• **TO DO**: Reproduce all of the data exactly, with no line skipped.

• **MATERIAL FOR THIS TASK**:
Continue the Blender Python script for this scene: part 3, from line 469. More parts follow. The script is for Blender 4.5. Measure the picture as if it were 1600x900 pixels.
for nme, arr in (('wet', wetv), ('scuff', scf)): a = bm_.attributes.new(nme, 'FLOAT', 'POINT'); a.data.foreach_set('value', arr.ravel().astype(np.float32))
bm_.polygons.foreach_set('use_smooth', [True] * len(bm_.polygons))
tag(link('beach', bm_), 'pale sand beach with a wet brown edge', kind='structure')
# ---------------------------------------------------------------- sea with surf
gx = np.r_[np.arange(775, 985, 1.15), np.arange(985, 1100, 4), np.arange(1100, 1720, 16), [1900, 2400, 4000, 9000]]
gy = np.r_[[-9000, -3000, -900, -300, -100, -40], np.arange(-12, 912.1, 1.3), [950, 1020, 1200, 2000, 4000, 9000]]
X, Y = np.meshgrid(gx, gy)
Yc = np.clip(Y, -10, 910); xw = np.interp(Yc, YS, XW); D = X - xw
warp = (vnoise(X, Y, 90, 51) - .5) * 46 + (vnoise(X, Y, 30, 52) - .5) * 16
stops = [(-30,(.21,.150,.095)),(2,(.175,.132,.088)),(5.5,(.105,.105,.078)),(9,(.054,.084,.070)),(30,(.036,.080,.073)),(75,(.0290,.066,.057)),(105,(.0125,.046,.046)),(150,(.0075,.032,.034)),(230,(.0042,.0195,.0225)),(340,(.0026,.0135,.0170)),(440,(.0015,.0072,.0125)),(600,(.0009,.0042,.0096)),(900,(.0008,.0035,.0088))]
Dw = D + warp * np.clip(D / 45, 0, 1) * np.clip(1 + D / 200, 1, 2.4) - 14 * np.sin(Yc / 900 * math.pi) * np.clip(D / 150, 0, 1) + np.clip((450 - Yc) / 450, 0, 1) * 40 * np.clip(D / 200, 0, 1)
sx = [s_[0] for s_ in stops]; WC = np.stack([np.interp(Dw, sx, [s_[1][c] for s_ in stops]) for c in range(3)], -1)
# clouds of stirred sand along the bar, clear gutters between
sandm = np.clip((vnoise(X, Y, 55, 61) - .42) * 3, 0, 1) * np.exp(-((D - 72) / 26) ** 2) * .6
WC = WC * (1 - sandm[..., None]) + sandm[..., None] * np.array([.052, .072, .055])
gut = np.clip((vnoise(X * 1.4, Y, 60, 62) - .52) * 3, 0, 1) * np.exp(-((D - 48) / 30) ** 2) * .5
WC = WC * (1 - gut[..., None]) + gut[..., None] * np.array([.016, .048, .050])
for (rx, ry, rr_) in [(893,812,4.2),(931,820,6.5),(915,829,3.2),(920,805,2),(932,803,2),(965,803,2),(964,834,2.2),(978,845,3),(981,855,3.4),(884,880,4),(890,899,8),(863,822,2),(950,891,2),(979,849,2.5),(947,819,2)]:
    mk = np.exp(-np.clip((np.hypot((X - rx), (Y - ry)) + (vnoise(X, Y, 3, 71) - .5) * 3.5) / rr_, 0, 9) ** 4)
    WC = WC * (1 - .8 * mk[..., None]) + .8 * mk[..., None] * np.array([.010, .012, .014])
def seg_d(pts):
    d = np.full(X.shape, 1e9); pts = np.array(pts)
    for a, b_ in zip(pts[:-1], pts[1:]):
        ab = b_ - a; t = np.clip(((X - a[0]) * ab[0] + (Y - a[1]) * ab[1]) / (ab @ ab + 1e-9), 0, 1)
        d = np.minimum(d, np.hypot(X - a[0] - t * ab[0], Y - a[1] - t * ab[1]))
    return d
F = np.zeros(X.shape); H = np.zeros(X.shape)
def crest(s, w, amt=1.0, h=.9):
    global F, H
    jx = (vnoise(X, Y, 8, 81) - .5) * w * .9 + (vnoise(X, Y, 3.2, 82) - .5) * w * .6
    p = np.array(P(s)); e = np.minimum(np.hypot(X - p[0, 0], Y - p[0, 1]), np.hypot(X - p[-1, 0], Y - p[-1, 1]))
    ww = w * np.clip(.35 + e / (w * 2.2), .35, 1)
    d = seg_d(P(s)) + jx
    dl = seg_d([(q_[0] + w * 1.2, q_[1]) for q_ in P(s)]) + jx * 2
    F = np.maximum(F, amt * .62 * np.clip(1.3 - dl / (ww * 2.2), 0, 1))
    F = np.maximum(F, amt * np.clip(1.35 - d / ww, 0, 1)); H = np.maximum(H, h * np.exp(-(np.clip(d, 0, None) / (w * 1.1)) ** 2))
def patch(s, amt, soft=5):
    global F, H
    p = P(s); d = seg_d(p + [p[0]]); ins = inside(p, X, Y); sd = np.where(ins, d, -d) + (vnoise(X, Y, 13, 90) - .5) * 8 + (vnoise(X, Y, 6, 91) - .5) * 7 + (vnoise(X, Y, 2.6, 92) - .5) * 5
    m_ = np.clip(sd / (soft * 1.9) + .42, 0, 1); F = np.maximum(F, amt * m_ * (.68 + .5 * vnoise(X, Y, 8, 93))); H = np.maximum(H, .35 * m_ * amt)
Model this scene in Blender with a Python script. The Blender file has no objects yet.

• **EXPECTED ANSWER**:
Continue the Blender Python script for this scene: part 3, from line 469. More parts follow. The script is for Blender 4.5. Measure the picture as if it were 1600x900 pixels.
for nme, arr in (('wet', wetv), ('scuff', scf)): a = bm_.attributes.new(nme, 'FLOAT', 'POINT'); a.data.foreach_set('value', arr.ravel().astype(np.float32))
bm_.polygons.foreach_set('use_smooth', [True] * len(bm_.polygons))
tag(link('beach', bm_), 'pale sand beach with a wet brown edge', kind='structure')
# ---------------------------------------------------------------- sea with surf
gx = np.r_[np.arange(775, 985, 1.15), np.arange(985, 1100, 4), np.arange(1100, 1720, 16), [1900, 2400, 4000, 9000]]
gy = np.r_[[-9000, -3000, -900, -300, -100, -40], np.arange(-12, 912.1, 1.3), [950, 1020, 1200, 2000, 4000, 9000]]
X, Y = np.meshgrid(gx, gy)
Yc = np.clip(Y, -10, 910); xw = np.interp(Yc, YS, XW); D = X - xw
warp = (vnoise(X, Y, 90, 51) - .5) * 46 + (vnoise(X, Y, 30, 52) - .5) * 16
stops = [(-30,(.21,.150,.095)),(2,(.175,.132,.088)),(5.5,(.105,.105,.078)),(9,(.054,.084,.070)),(30,(.036,.080,.073)),(75,(.0290,.066,.057)),(105,(.0125,.046,.046)),(150,(.0075,.032,.034)),(230,(.0042,.0195,.0225)),(340,(.0026,.0135,.0170)),(440,(.0015,.0072,.0125)),(600,(.0009,.0042,.0096)),(900,(.0008,.0035,.0088))]
Dw = D + warp * np.clip(D / 45, 0, 1) * np.clip(1 + D / 200, 1, 2.4) - 14 * np.sin(Yc / 900 * math.pi) * np.clip(D / 150, 0, 1) + np.clip((450 - Yc) / 450, 0, 1) * 40 * np.clip(D / 200, 0, 1)
sx = [s_[0] for s_ in stops]; WC = np.stack([np.interp(Dw, sx, [s_[1][c] for s_ in stops]) for c in range(3)], -1)
# clouds of stirred sand along the bar, clear gutters between
sandm = np.clip((vnoise(X, Y, 55, 61) - .42) * 3, 0, 1) * np.exp(-((D - 72) / 26) ** 2) * .6
WC = WC * (1 - sandm[..., None]) + sandm[..., None] * np.array([.052, .072, .055])
gut = np.clip((vnoise(X * 1.4, Y, 60, 62) - .52) * 3, 0, 1) * np.exp(-((D - 48) / 30) ** 2) * .5
WC = WC * (1 - gut[..., None]) + gut[..., None] * np.array([.016, .048, .050])
for (rx, ry, rr_) in [(893,812,4.2),(931,820,6.5),(915,829,3.2),(920,805,2),(932,803,2),(965,803,2),(964,834,2.2),(978,845,3),(981,855,3.4),(884,880,4),(890,899,8),(863,822,2),(950,891,2),(979,849,2.5),(947,819,2)]:
    mk = np.exp(-np.clip((np.hypot((X - rx), (Y - ry)) + (vnoise(X, Y, 3, 71) - .5) * 3.5) / rr_, 0, 9) ** 4)
    WC = WC * (1 - .8 * mk[..., None]) + .8 * mk[..., None] * np.array([.010, .012, .014])
def seg_d(pts):
    d = np.full(X.shape, 1e9); pts = np.array(pts)
    for a, b_ in zip(pts[:-1], pts[1:]):
        ab = b_ - a; t = np.clip(((X - a[0]) * ab[0] + (Y - a[1]) * ab[1]) / (ab @ ab + 1e-9), 0, 1)
        d = np.minimum(d, np.hypot(X - a[0] - t * ab[0], Y - a[1] - t * ab[1]))
    return d
F = np.zeros(X.shape); H = np.zeros(X.shape)
def crest(s, w, amt=1.0, h=.9):
    global F, H
    jx = (vnoise(X, Y, 8, 81) - .5) * w * .9 + (vnoise(X, Y, 3.2, 82) - .5) * w * .6
    p = np.array(P(s)); e = np.minimum(np.hypot(X - p[0, 0], Y - p[0, 1]), np.hypot(X - p[-1, 0], Y - p[-1, 1]))
    ww = w * np.clip(.35 + e / (w * 2.2), .35, 1)
    d = seg_d(P(s)) + jx
    dl = seg_d([(q_[0] + w * 1.2, q_[1]) for q_ in P(s)]) + jx * 2
    F = np.maximum(F, amt * .62 * np.clip(1.3 - dl / (ww * 2.2), 0, 1))
    F = np.maximum(F, amt * np.clip(1.35 - d / ww, 0, 1)); H = np.maximum(H, h * np.exp(-(np.clip(d, 0, None) / (w * 1.1)) ** 2))
def patch(s, amt, soft=5):
    global F, H
    p = P(s); d = seg_d(p + [p[0]]); ins = inside(p, X, Y); sd = np.where(ins, d, -d) + (vnoise(X, Y, 13, 90) - .5) * 8 + (vnoise(X, Y, 6, 91) - .5) * 7 + (vnoise(X, Y, 2.6, 92) - .5) * 5
    m_ = np.clip(sd / (soft * 1.9) + .42, 0, 1); F = np.maximum(F, amt * m_ * (.68 + .5 * vnoise(X, Y, 8, 93))); H = np.maximum(H, .35 * m_ * amt)
Model this scene in Blender with a Python script. The Blender file has no objects yet.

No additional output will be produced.